After detailed negotiations and
deliberation, the Board therefore believes that the Proposed
Transaction is the most effective and valuable offer available to
shareholders, which provides the certainty of execution and
acceleration of value realisation for shareholders via a cash exit
at a premium to the Company's historic share prices. In considering
the proposed PPN Purchase Value, the Board took independent advice
on the mark-to-market value of the Company's pro rata share of its
underlying CLO portfolio.
The Board also consulted with
certain of the Company's major shareholders on the Proposed
Transaction. These shareholders (together with the Directors' own
holdings), representing approximately 28 per cent. of voting rights
in aggregate (and not including Blackstone-affiliated
shareholders), have indicated their support for the Proposed
Transaction.
Taking into consideration the
reasons outlined above, among other points, the Board concluded
that the Proposed Transaction represents the best means of
maximising shareholder value on an expedited basis.
Information on the Purchaser
The Purchaser is a newly formed
acquisition vehicle directly and/or indirectly owned by vehicles
managed and/or advised by Blackstone Alternative Credit Advisors LP
("BACA") or an affiliate thereof. BACA is an affiliate of
Blackstone Inc. (NYSE: BX; www.blackstone.com), a global investment
and advisory firm that was founded in 1985. Through its
different investment businesses, as of September 30, 2024,
Blackstone has total assets under management of approximately
U.S.$1.1 trillion, including approximately U.S.$345 billion in
corporate private equity, approximately U.S.$325 billion in real
estate funds, approximately U.S.$83 billion in multi-asset
investing and approximately U.S.$355 billion in
credit‐oriented and
insurance strategies. Blackstone's asset management businesses
include global investment strategies focused on real estate,
private equity, infrastructure, life sciences, growth equity,
credit & insurance, real assets, secondaries and hedge
funds.
Shareholder approval
The disposal of the Company's PPNs
falls within the scope of the Company's existing investment
objective and policy as the Company's shareholders voted for the
orderly realisation of the Company's assets on 15 September
2023.
Although the Proposed Transaction
does not constitute a related party transaction for the purposes of
the UK Listing Rules ("UKLRs") given that the Company is
self-managed and does not have a investment manager (under the UKLR
definition), the Board remains mindful that shareholders are likely
to consider the Proposed Transaction as a related party transaction
given the counterparty involved. The Board's view is
therefore that, in the interests of good governance, any proposal
for the sale of the entirety of the Company's assets to
Blackstone-affiliated entities should be subject to a shareholder
vote on a voluntary basis (by a simple majority). As is
customary in such situations, Blackstone affiliated shareholders
have also agreed to abstain from voting on the resolution to
approve the Proposed Transaction.
For the avoidance of doubt, the
Proposed Transaction does not contemplate an acquisition of or
offer for the Company's shares, and so is not subject to the UK
Takeover Code.
Expected timetable
The Company will publish a circular
to set out full details of the Proposed Transaction and to convene
general meetings to approve the Proposed Transaction and, subject
to completion of the Proposed Transaction, the Company will be
dissolved. It is anticipated that such shareholder documentation
will be published by early December 2024, with the general meeting
to approve the Proposed Transaction 14 days later and completion
expected by the end of 2024.
IMPORTANT NOTICES
This announcement contains inside
information as stipulated under the Market Abuse Regulation (EU)

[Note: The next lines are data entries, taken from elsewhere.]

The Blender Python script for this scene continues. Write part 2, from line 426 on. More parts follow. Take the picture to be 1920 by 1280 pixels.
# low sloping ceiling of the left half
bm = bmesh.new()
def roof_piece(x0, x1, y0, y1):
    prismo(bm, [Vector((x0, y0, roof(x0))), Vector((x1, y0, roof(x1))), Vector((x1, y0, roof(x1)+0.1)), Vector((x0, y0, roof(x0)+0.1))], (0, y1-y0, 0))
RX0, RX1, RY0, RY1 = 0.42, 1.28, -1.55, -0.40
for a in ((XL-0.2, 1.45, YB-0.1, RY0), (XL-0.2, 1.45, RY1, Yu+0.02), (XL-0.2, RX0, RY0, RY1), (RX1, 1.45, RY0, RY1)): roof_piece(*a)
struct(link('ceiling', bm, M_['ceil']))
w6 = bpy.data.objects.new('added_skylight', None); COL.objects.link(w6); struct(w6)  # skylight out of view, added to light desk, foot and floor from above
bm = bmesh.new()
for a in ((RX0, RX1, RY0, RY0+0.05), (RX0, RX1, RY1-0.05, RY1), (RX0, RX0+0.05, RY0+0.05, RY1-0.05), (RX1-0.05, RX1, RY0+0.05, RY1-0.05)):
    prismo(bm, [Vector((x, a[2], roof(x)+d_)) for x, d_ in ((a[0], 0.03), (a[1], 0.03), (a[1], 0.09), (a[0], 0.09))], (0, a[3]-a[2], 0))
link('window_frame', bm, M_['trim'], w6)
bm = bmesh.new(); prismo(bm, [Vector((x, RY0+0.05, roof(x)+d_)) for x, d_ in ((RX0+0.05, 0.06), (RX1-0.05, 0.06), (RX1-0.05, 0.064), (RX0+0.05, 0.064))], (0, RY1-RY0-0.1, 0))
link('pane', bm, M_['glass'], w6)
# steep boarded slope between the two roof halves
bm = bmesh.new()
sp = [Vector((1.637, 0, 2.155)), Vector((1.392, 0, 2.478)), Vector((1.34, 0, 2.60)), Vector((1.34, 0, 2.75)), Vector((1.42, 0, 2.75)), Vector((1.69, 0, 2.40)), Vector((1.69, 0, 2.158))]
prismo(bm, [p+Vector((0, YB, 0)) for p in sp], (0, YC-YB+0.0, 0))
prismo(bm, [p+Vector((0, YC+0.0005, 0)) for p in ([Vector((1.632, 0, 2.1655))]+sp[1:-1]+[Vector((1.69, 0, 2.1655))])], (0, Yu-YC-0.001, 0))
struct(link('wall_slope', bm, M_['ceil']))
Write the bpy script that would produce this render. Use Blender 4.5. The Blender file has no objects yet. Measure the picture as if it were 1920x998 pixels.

No.596/2014 (incorporated into UK law by virtue of the European
Union (Withdrawal) Act 2018 as amended by virtue of the Market
Abuse (Amendment) (EU Exit) Regulations 2019/310). Upon the
publication of this announcement via a Regulatory Information
Service, this inside information will be considered to be in the
public domain. The person responsible for arranging the release of
this announcement on behalf of the Company is Jeremy Hamon of BNP
Paribas S.A., Jersey Branch, Company Secretary.
This announcement is not intended to
and does not constitute an offer to sell or the solicitation of an
offer to subscribe for or buy or an invitation to purchase or
subscribe for any securities or the solicitation of any vote in any
jurisdiction. Shareholders are advised to carefully read the
circular setting out full details of the Proposed Transaction once
it has been published.
The release, publication or
distribution of this announcement in jurisdictions outside the
United Kingdom may be restricted by law and therefore persons into
whose possession this announcement comes should inform themselves
about, and observe such restrictions. Any failure to comply with
such restrictions may constitute a violation of the securities law
of any such jurisdiction.
Blackstone Loan Financing Limited is
a self-managed Jersey registered alternative investment fund, and
is regulated by the Jersey Financial Services Commission as a
'listed fund' under the Collective Investment Funds (Jersey) Law
1988 (the "Funds Law") and the Jersey Listed Fund Guide published
by the Jersey Financial Services Commission. The Jersey Financial
Services Commission is protected by the Funds Law against liability
arising from the discharge of its functions thereunder. The
Jersey Financial Services Commission has neither reviewed nor
approved the issue of this announcement or the conditional sale and
purchase agreement that is referred to herein.